Che il regno della DC sia completamente fuori rotta lo sanno bene tutti i fan. Tra cast da rifare e trame da riscrivere, l’universo narrativo non sembra avere una direzione chiara. In questo contesto, Aquaman e il regno perduto si incastra alla perfezione, diventando quasi un metatesto di questa disorganizzazione generale.
Già il titolo lascia intuire tutto: un “regno perduto” che si fa metafora della confusione creativa dell’intero DC Extended Universe.
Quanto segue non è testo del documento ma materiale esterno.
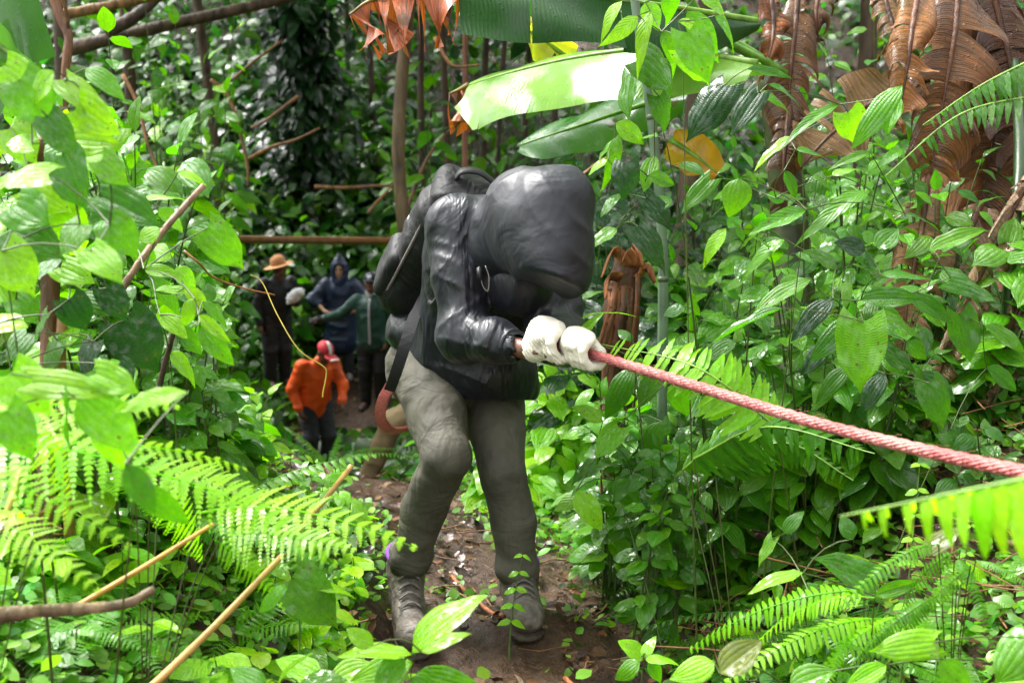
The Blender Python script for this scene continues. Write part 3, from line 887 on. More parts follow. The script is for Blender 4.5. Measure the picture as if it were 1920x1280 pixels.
        for sg in (-1, 1):
            mb.tube(spline([c, c + sd_ * sg * 0.03 + un * 0.02, c + sd_ * sg * 0.045 - un * 0.01, c + sd_ * sg * 0.01 + ax * 0.02], 10), 0.003, 5)
        put('lace', mb.mesh('lace', M['lace']), bt)
        mb = MB()
        cc = an + np.array([0, 0, 0.052]) - d2 * 0.01
        mb.tube([cc + (d2 * math.cos(t) + sd_ * math.sin(t)) * 0.056 + up_ * 0.02 * math.cos(t + math.pi) for t in th], 0.010, 6, False)
        put('collar', mb.mesh('collar', M['purple']), bt, label='purple padded collar')
        put('heel_tab', (lambda b_: (b_.tube(spline([cc - d2 * 0.06 - up_ * 0.03, cc - d2 * 0.072 + up_ * 0.01, cc - d2 * 0.05 + up_ * 0.035], 8), 0.009, 6), b_.mesh('heel_tab', M['purple']))[1])(MB()), bt)
    # --- gloves: fists closed round the rope
    for c, wr, sz in ((at(1040, 646, 3.47), J['wrist_r'], 1.06), (at(1098, 662, 3.41), J['wrist_l'], .96)):
        A = rope_dir
        u = nrm(np.array([-0.15, -0.55, 0.85])); u = nrm(u - A * (u @ A)); w = np.cross(A, u)
        if w @ np.array([0, -1.0, -0.3]) < 0: w = -w
        lo, hi = bounds([c, wr], 0.12)
        F = Field(lo, hi, 0.0028)
        pc = c + u * 0.040 * sz
        F.cone(wr + nrm(c - wr) * 0.030, pc - A * 0.03 * sz, 0.037 * sz, 0.036 * sz, 0.02)
        F.ell(pc, (0.050 * sz, 0.042 * sz, 0.024 * sz), 0.02, np.stack([A, w, u]))
        for i, (off, ln) in enumerate(((-0.036, 0.9), (-0.012, 1.0), (0.013, 1.02), (0.037, 0.92))):
            ch = []
            for a_ in (0.15, 0.75, 1.45, 2.25, 3.1, 3.9 * ln):
                rr = 0.034 * sz + (0.006 if a_ < 1 else 0)
                ch.append(c + A * (off + 0.003 * a_) * sz + (u * math.cos(a_) + w * math.sin(a_)) * rr)
            F.chain(ch, [0.0130 * sz, 0.0124 * sz, 0.0118 * sz, 0.0114 * sz, 0.0108 * sz, 0.010 * sz], 0.0025)
        tb = pc - A * 0.035 * sz - w * 0.02 * sz
        F.chain([tb, c - A * 0.02 * sz - w * 0.040 * sz, c + A * 0.012 * sz - w * 0.036 * sz - u * 0.018 * sz, c + A * 0.035 * sz - u * 0.032 * sz - w * 0.01], [0.018 * sz, 0.016 * sz, 0.0145 * sz, 0.012 * sz], 0.008)
        dd = nrm(pc - wr).astype(np.float32); w0 = wr.astype(np.float32)
        ln = float(np.linalg.norm(c - wr))
        def ribs(P):
            t = (P - w0) @ dd
            return -0.0022 * np.sin(t * 2 * math.pi / 0.010) * (t < ln * 0.85 + 0.02) - 0.0018 * (ridged(P, (45, 45, 45), 67) - 0.5)
        F.displace(ribs)
        field_obj('glove', F, M['glove'], hiker)

build_hiker()

# ------------------------------------------------------------------ backpack on the hiker's back
def build_pack():
    J = JM
    spine = nrm(at(935, 380, 3.80) - at(805, 610, 4.12))
    ac = nrm(J['shoulder_l'] - J['shoulder_r']); ac = nrm(ac - spine * (ac @ spine))
    out = np.cross(spine, ac)
    if out[2] < 0: out = -out
    R = np.stack([ac, out, spine])
    c = at(836, 474, 4.0)
    t = empty('backpack', c - spine * 0.28, 'black nylon backpack worn on the bent back of the hooded person', 'backpack')
    lo, hi = bounds([c - spine * 0.30, c + spine * 0.32], 0.24)
    F = Field(lo, hi, 0.0075)
    F.box(c - spine * 0.03 + out * 0.0, (0.145, 0.10, 0.22), R, 0.075, 0.03)
    F.box(c + spine * 0.10 + out * 0.01, (0.135, 0.085, 0.12), R, 0.07, 0.05)
    F.ell(c - spine * 0.20, (0.13, 0.09, 0.07), 0.05, R)
    F.displace(lambda P: -(0.007 * (ridged(P @ R.T.astype(np.float32), (6, 6, 13), 81) ** 2 - 0.4) + 0.004 * (ridged(P, (16, 16, 16), 83) ** 2 - 0.4)))
    pk = field_obj('pack_body', F, M['pack'], t)
    F = Field(lo, hi, 0.007)
    F.box(c - spine * 0.09 + out * 0.095, (0.11, 0.045, 0.13), R, 0.04, 0.02)
    F.displace(lambda P: -0.005 * (ridged(P, (14, 14, 9), 85) ** 2 - 0.4))
    pc = field_obj('front_pocket', F, M['pack'], t)
    F = Field(lo, hi, 0.007)
    F.box(c + spine * 0.205 + out * 0.02, (0.13, 0.10, 0.05), R, 0.045, 0.02)
    F.displace(lambda P: -0.008 * (ridged(P @ R.T.astype(np.float32), (4, 18, 8), 87) ** 2 - 0.4))
    field_obj('top_lid', F, M['pack'], t)
    mb = MB()
    k = c + spine * 0.25 - ac * 0.02
    mb.ribbon(spline([k - ac * 0.06 + out * 0.02, k - ac * 0.05 + spine * 0.03 + out * 0.03, k + spine * 0.045 + out * 0.04, k + ac * 0.06 + spine * 0.03 + out * 0.03, k + ac * 0.07 + out * 0.02], 16), out, 0.028, 0.006)
    put('grab_handle', mb.mesh('grab_handle', M['strap']), t)
    for sg, sh in ((-1, J['shoulder_r']), (1, J['shoulder_l'])):
        mb = MB()
        q = sh - J['chest']
        inn = J['chest'] + q * 0.62
        f = -out
        mb.ribbon(spline([c + spine * 0.2 + ac * sg * 0.06 - out * 0.08, inn + out * 0.115 + spine * 0.03, inn + spine * 0.125 + f * 0.01, inn + f * 0.13 + spine * 0.02, inn + f * 0.14 - spine * 0.14, inn + f * 0.08 - spine * 0.2], 30), ac, 0.058, 0.012)
        put('shoulder_strap', mb.mesh('shoulder_strap', M['strap']), t)
    for h_ in (0.05, -0.12):
        mb = MB()
        mb.ribbon(spline([c + spine * h_ - ac * 0.138 - out * 0.05, c + spine * h_ - ac * 0.148 + out * 0.02, c + spine * h_ - ac * 0.11 + out * 0.095], 10), spine, 0.02, 0.004)
        sp_ = put('compression_strap', mb.mesh('compression_strap', M['strap']), t)
        mb = MB(); e = c + spine * h_ - ac * 0.148 + out * 0.02
        mb.ribbon([e - out * 0.012, e + out * 0.012], spine, 0.028, 0.010)
        put('buckle', mb.mesh('buckle', M['metal']), sp_)
    mb = MB()
    z0 = c + out * 0.105 + spine * 0.13
    mb.tube(spline([z0 - ac * 0.12 - spine * 0.10, z0 - ac * 0.09, z0 + ac * 0.09, z0 + ac * 0.12 - spine * 0.10], 20), 0.003, 5)
    put('zip', mb.mesh('zip', M['strap']), t)
    for sg, tt in ((-1, .005), (1, .005)):      # piping round both side panels
        mb = MB(); pq = []
        for q in np.linspace(0, 2 * math.pi, 41):
            cq, sq = math.cos(q), math.sin(q)
            pq.append(c - spine * .03 + ac * sg * .126 + out * (.083 * np.sign(cq) * abs(cq) ** .55) + spine * (.203 * np.sign(sq) * abs(sq) ** .55))
        mb.tube(pq, tt, 6, False)
        put('piping', mb.mesh('piping', M['lace']), t)
    F = Field(lo, hi, 0.007)
    F.box(c - spine * 0.12 - ac * 0.135, (0.03, 0.075, 0.09), R, 0.028, 0.02)
    F.displace(lambda P: -0.004 * (ridged(P, (14, 14, 9), 89) ** 2 - 0.4))
    field_obj('side_pocket', F, M['pack'], t)
    mb = MB()        # long webbing end hanging over the hip
    mb.ribbon(spline([at(800, 545, 3.95), at(778, 590, 3.90), at(760, 645, 3.86), at(742, 700, 3.87), at(730, 732, 3.90)], 16), at(770, 640, 3.9) - at(740, 640, 3.9), [0.028] * 4 + [0.036] * 8 + [0.034] * 4, 0.004)
    put('webbing_strap', mb.mesh('webbing_strap', M['strap'], False), t)
build_pack()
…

Uscito il 20 dicembre, il film arriva in sala dopo slittamenti, rimaneggiamenti e vicende extra cinematografiche (come quelle che hanno coinvolto Amber Heard). Le aspettative? Basse. Il risultato? Un film caotico, divertente e surreale, ma tutto sommato efficace nel suo intento: intrattenere.
Una trama folle ma efficace: tra pesci parlanti e fratelli nemici
La regia di James Wan punta tutto sulla follia visiva e narrativa. Il film si presenta come un mix di elementi tratti da altri franchise Warner e non solo, il tutto condito da una colonna sonora che include persino Born to be Wild.
Arthur Curry/Aquaman (Jason Momoa) si ritrova sovrano controvoglia, padre stanco e marito frustrato. Il suo regno è tutt’altro che stabile, il consiglio di Atlantide gli mette i bastoni tra le ruote, e nemmeno il potere di parlare coi pesci – da sempre oggetto di ironia – sembra bastare. Ma quando la minaccia si fa reale, Arthur è pronto a scendere in campo e a compiere un gesto estremo: liberare il fratello Orn (Patrick Wilson) per affrontare insieme una nuova missione.
Buddy movie sottomarino: il cuore del film è la fratellanza
La forza di Aquaman e il regno perduto non risiede nella trama – che resta semplice e lineare – ma nel rapporto tra i due fratelli. La pellicola si trasforma in un vero e proprio buddy movie natalizio, con dinamiche esilaranti e scambi che alternano sfiducia e crescita reciproca.
Momoa e Wilson funzionano benissimo insieme: il primo sempre sopra le righe, il secondo rigido e regale. Una coppia improbabile, ma perfettamente credibile, che dà vita a momenti divertenti e a una narrazione incalzante, pur nel caos controllato che regna in tutto il film.
Una regia che sa dove andare (anche se l’universo DC no)
Aquaman 2 paga lo scotto del disordine generale della DC, ma James Wan fa una scelta precisa: creare il suo arco narrativo, chiudere un cerchio e portare a casa il film. La sceneggiatura è ridotta all’osso, ma la messa in scena è visivamente potente. Colori sgargianti, musiche epiche e un’estetica che strizza l’occhio al fantasy fanno da cornice a un prodotto che non ha grandi pretese ma sa il fatto suo.
Conclusione: un ponte colorato verso un futuro incerto
Aquaman e il regno perduto non è un brutto film. Al contrario, riesce a divertire e coinvolgere il pubblico, senza prendersi troppo sul serio. È il ponte necessario in un momento di transizione per il DCEU: intrattiene, strappa sorrisi, chiude dignitosamente un ciclo e lascia il testimone a chi, forse, potrà finalmente ricostruire l’impero perduto.